Insurance CEOs worry about regulation, tech
Insurance chiefs are more worried by threats from too much regulation and technological change than any other business sector.
And they also fear the effects of changing customer behaviour and competition from new entrants to the market than other areas of financial services.
But — despite worries allied to soft premium rates and slow economies in developed markets — insurance CEOs said they are “fairly confident” that they can increase revenue over the next year and they are also among the most ready to handle disruption.
The news came in a survey of 1,379 CEOs around the world by professional services firm PwC, which included 95 insurance companies in 39 countries.
Arthur Wightman, PwC Bermuda leader and insurance leader, said high-tech insurance companies could open up valuable opportunities for insurers and help them to transition from step-by-step to breakthrough innovation.

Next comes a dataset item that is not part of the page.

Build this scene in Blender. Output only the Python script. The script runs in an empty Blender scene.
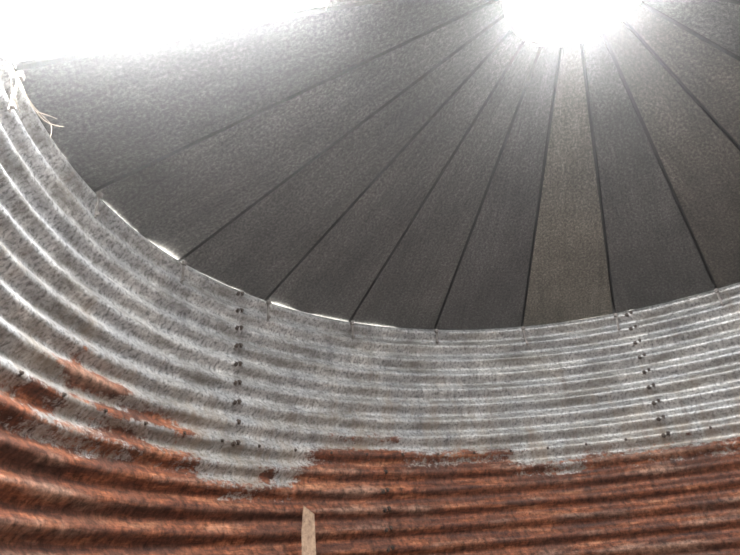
import bpy, bmesh, math, random
import numpy as np
from mathutils import Vector, Matrix, noise
random.seed(4)
R=2.1; ZC=1.5
P=[0.9298,0.5434,0.4705,-0.0863,6.3526,0.68,1.0347,0.1513,2*math.pi/21,2.0238]
d,yaw,pitch,roll=P[:4]; F=math.exp(P[4])
P0=P[9]+0.009; DP=P[8]
ZE=ZC+P[5]*R-.006; ZT=ZC+P[6]*R+.006; RT=P[7]*R
fw=Vector((math.cos(pitch)*math.cos(yaw),math.cos(pitch)*math.sin(yaw),math.sin(pitch)))
rt=Vector((math.sin(yaw),-math.cos(yaw),0)); up=rt.cross(fw)
r2=rt*math.cos(roll)+up*math.sin(roll); u2=-rt*math.sin(roll)+up*math.cos(roll)
CAM=Vector((-d*R,0,ZC))
def ray(x,y):
    return (fw*F+r2*(x-370)+u2*(277.5-y)).normalized()
def on_wall(x,y,rad=R):
    D=ray(x,y); a=D.x**2+D.y**2; b=CAM.x*D.x+CAM.y*D.y; c=CAM.x**2+CAM.y**2-rad*rad
    t=(-b+math.sqrt(b*b-a*c))/a; return CAM+D*t
def az_z(x,y):
    X=on_wall(x,y); return math.atan2(X.y,X.x),X.z
def roofz(q): return ZE+(R-q)/(R-RT)*(ZT-ZE)
sc=bpy.context.scene
# ---------------- materials
def newmat(name):
    m=bpy.data.materials.new(name); m.use_nodes=True
    nt=m.node_tree; b=nt.nodes['Principled BSDF']; return m,nt,b
def N(nt,t,**k):
    n=nt.nodes.new(t)
    for a,v in k.items(): setattr(n,a,v)
    return n
def noise_n(nt,vec,scale,detail=4,rough=.6,mapscale=None):
    if mapscale is not None:
        mp=N(nt,'ShaderNodeMapping'); mp.inputs['Scale'].default_value=mapscale
        nt.links.new(vec,mp.inputs['Vector']); vec=mp.outputs['Vector']
    n=N(nt,'ShaderNodeTexNoise'); n.inputs['Scale'].default_value=scale
    n.inputs['Detail'].default_value=detail; n.inputs['Roughness'].default_value=rough
    nt.links.new(vec,n.inputs['Vector']); return n.outputs['Fac']
def ramp(nt,fac,stops):
    r=N(nt,'ShaderNodeValToRGB'); e=r.color_ramp.elements
    while len(e)<len(stops): e.new(.5)
    for el,(p_,c) in zip(e,stops):
        el.position=p_; el.color=(c if len(c)==4 else (*c,1)) if hasattr(c,'__len__') else (c,c,c,1)
    nt.links.new(fac,r.inputs['Fac']); return r.outputs['Color']
def mathn(nt,op,a,b=None,c=None):
    n=N(nt,'ShaderNodeMath',operation=op)
    for i,v in enumerate((a,b,c)):
        if v is None: continue
        if isinstance(v,(int,float)): n.inputs[i].default_value=v
        else: nt.links.new(v,n.inputs[i])
    return n.outputs[0]
def mix(nt,fac,a,b,mode='MIX'):
    n=N(nt,'ShaderNodeMix',data_type='RGBA',blend_type=mode)
    for s,v in ((n.inputs[0],fac),(n.inputs[6],a),(n.inputs[7],b)):
        if isinstance(v,(int,float)): s.default_value=v
        elif isinstance(v,tuple): s.default_value=(*v,1) if len(v)==3 else v
        else: nt.links.new(v,s)
    return n.outputs[2]
def bump(nt,h,b,strength=.3,dist=.002):
    n=N(nt,'ShaderNodeBump'); n.inputs['Strength'].default_value=strength; n.inputs['Distance'].default_value=dist
    nt.links.new(h,n.inputs['Height']); nt.links.new(n.outputs[0],b.inputs['Normal'])

# wall: galvanised corrugated steel rusting from below
mw,nt,b=newmat('galvanised_rusty_corrugated')
uv=N(nt,'ShaderNodeUVMap'); uv.uv_map='surf'; U=uv.outputs[0]
at=N(nt,'ShaderNodeAttribute'); at.attribute_name='rust'; RV=at.outputs['Fac']
ph=N(nt,'ShaderNodeAttribute'); ph.attribute_name='corr'; PH=ph.outputs['Fac']
n_st=noise_n(nt,U,1,5,.65,(16,2.0,1))     # vertical streaks
n_fi=noise_n(nt,U,60,4,.75)
n_pt=noise_n(nt,U,3.2,6,.7,(1,2.2,1))
zinc=ramp(nt,n_pt,[(.3,(.29,.295,.30)),(.5,(.47,.47,.465)),(.70,(.66,.645,.61))])
st=ramp(nt,n_st,[(.36,.58),(.52,1.0),(.7,1.08)])
zinc=mix(nt,.7,zinc,st,'MULTIPLY')
sp=ramp(nt,n_fi,[(.38,.3),(.5,1.0),(.64,1.35)])
zinc=mix(nt,.95,zinc,sp,'MULTIPLY')
# grime collected in horizontal patches and in the furrows
gr=ramp(nt,noise_n(nt,U,1,6,.78,(2.5,9,1)),[(.47,0.0),(.64,.75)])
zinc=mix(nt,gr,zinc,(.17,.155,.13))
n_b=noise_n(nt,U,1,5,.7,(10,3,1))
stain=ramp(nt,mathn(nt,'ADD',n_b,mathn(nt,'MULTIPLY',RV,.4)),[(.38,0.0),(.62,.65)])
zinc=mix(nt,stain,zinc,(.30,.24,.18))
n_r1=noise_n(nt,U,1,6,.75,(2.2,20,1))
n_r2=noise_n(nt,U,34,5,.8)
n_r3=noise_n(nt,U,3,6,.7,(1,2.2,1))
rustc=ramp(nt,n_r1,[(.34,(.045,.021,.015)),(.46,(.125,.045,.026)),(.56,(.25,.088,.042)),(.68,(.46,.225,.125))])
rustc=mix(nt,ramp(nt,n_r3,[(.42,0.0),(.60,.75)]),rustc,(.085,.040,.028))
# rubbed, paler ridges here and there
rub=ramp(nt,mathn(nt,'MULTIPLY_ADD',PH,-.06,noise_n(nt,U,1,5,.7,(1.6,7,1))),[(.55,0.0),(.68,.5)])
rustc=mix(nt,rub,rustc,(.40,.25,.18))
rsp=ramp(nt,n_r2,[(.38,.3),(.5,1.0),(.64,1.7)])
rustc=mix(nt,.9,rustc,rsp,'MULTIPLY')
rv_str=ramp(nt,noise_n(nt,U,1,4,.6,(22,1.2,1)),[(.35,.5),(.55,1.05)])
rustc=mix(nt,.6,rustc,rv_str,'MULTIPLY')
n_e=noise_n(nt,U,1,7,.8,(5,16,1)); n_e2=noise_n(nt,U,40,4,.75)
e=mathn(nt,'ADD',RV,mathn(nt,'MULTIPLY',mathn(nt,'SUBTRACT',n_e,.5),.50))
e=mathn(nt,'ADD',e,mathn(nt,'MULTIPLY',mathn(nt,'SUBTRACT',n_e2,.5),.34))
e=mathn(nt,'ADD',e,mathn(nt,'MULTIPLY',PH,-.035))
mask=ramp(nt,mathn(nt,'MULTIPLY_ADD',e,8,.5),[(.32,0.0),(.78,1.0)])
col=mix(nt,mask,zinc,rustc)
nt.links.new(col,b.inputs['Base Color'])
met=mathn(nt,'MULTIPLY_ADD',mask,-.45,.45); nt.links.new(met,b.inputs['Metallic'])
ro=mathn(nt,'MULTIPLY_ADD',mask,.16,.45); ro=mathn(nt,'ADD',ro,mathn(nt,'MULTIPLY',mathn(nt,'SUBTRACT',n_fi,.5),.3))
nt.links.new(ro,b.inputs['Roughness'])
b.inputs['Specular IOR Level'].default_value=.35
bump(nt,mix(nt,mask,n_fi,n_r2),b,.45,.003)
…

Mr Wightman added: “Partnerships with lean and agile insurtech entrants can help insurers improve their processes, strengthen efficiency and reduce costs.
“They can also help insurers improve their analysis of the huge amounts of data at their disposal, which can lead to better customer understanding, higher win rates and more informed underwriting.”
And he said: “Playing an active part in the development of insurtech is one of the key elements of the fit for growth platform we believe will enable insurers to compete on cost, innovation and customer intimacy.”
The survey found that more than a third of insurance CEOs were “very confident” they could boost revenue over the next year and more than 80 per cent were “somewhat confident.”
PwC said that the industry was also very aware of the challenges posed by “robo-advice”, pay-as-you-go insurance and sensor-based coverage.
The report added: “Concerns over regulation, competition from new market entrants, the pace of technological change and especially shifting customer behaviour have continued to rise from their already high levels in previous years.”
Concern over possible barriers to market entry and development also increased over previous surveys — 60 per cent believed that it was becoming harder to compete in an open, global marketplace because of a shift towards protectionist national policies.
A further 74 per cent, more than in any other sector surveyed, said lack of trust in business was a threat to growth.
In addition, 45 per cent of insurance CEOs said they were “extremely concerned” about changing customer behaviour — up 21 per cent on the previous year.
But they added that customer intelligence, along with the quality of client insights and the interactions underlying them, was their most valuable asset and best bet for increased profits and business growth.
And Mr Wightman said that there was evidence that insurers were responding to threats and appeared ready to face them.
He added: “This is evident in the fact that 67 per cent of industry leaders see creativity and innovation as very important to their organisations, more than any other financial services sector.”
The survey also found that insurance CEOs were ahead of other financial services sectors in some areas, with 61 per cent looking at the benefits of people and machines working together and nearly half considering the future impact of artificial intelligence on skills needs.
Insurance companies said that, apart from their home markets, the US was the top target for growth, followed by China.
And, while London and New York remain the most important commercial centres, Hong Kong had seen “a noticeable rise up the rankings” to third place.